Commentaire de Magdala le 29 octobre 2015 à 12:52

Pour moi il est une médiathèque géante où je peux rencontrer des personnes et échanger.

Commentaire de Magdala le 29 octobre 2015 à 12:44

L'outil est un instrument qui permet de "travailler" ... l'outil n'est pas responsable si je le détourne pour en faire une arme, par exemple si je frappe quelqu'un avec un marteau ... par contre il est peut être bon de vérifier dans quelle circonstance il a été créé, dans quel but ... (asservissement, autres), à moi de définir comment il peut être utile.

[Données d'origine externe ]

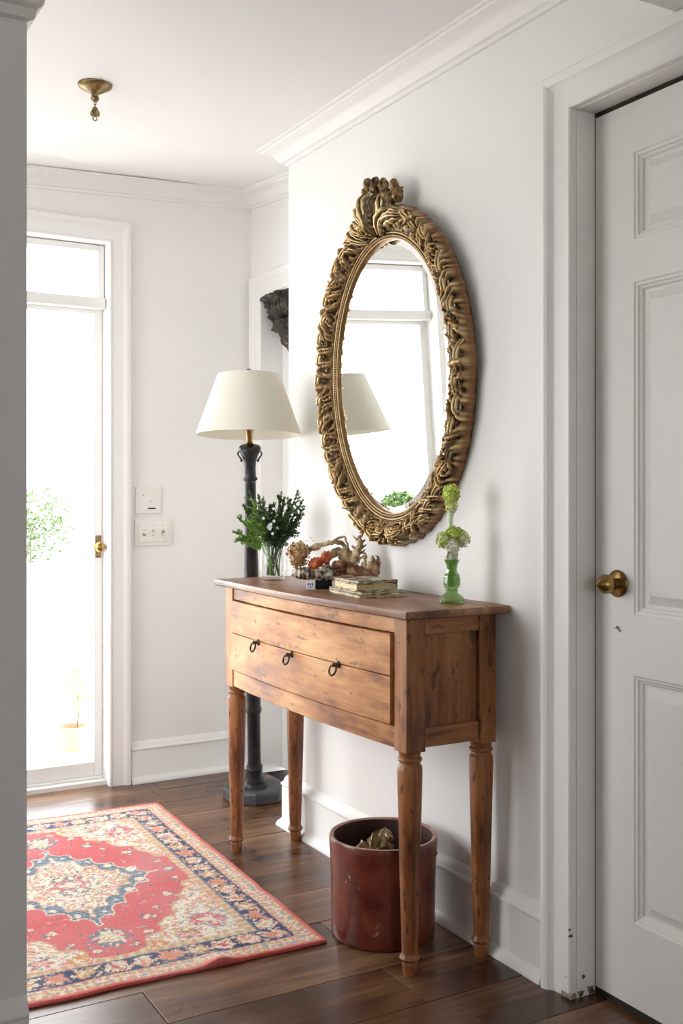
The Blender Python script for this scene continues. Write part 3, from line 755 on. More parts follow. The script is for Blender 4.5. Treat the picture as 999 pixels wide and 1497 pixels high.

Commentaire de Euquinorev le 29 octobre 2015 à 12:27

Internet est un outil qui, par définition, n’est ni cruel ni bienveillant, ni égoïste, ni solidaire."

"Le web reflète-t-il seulement le pire et le meilleur de l’âme humaine ? Ou suscite-t-il, chez chacun de nous, des comportements spécifiques ? : là se trouve une question et l'article étaye ce propos...

 Nos paroles sur des sites d'échange ne sont , donc, que virtuelles et aucune responsabilité face à ce que nous émettons???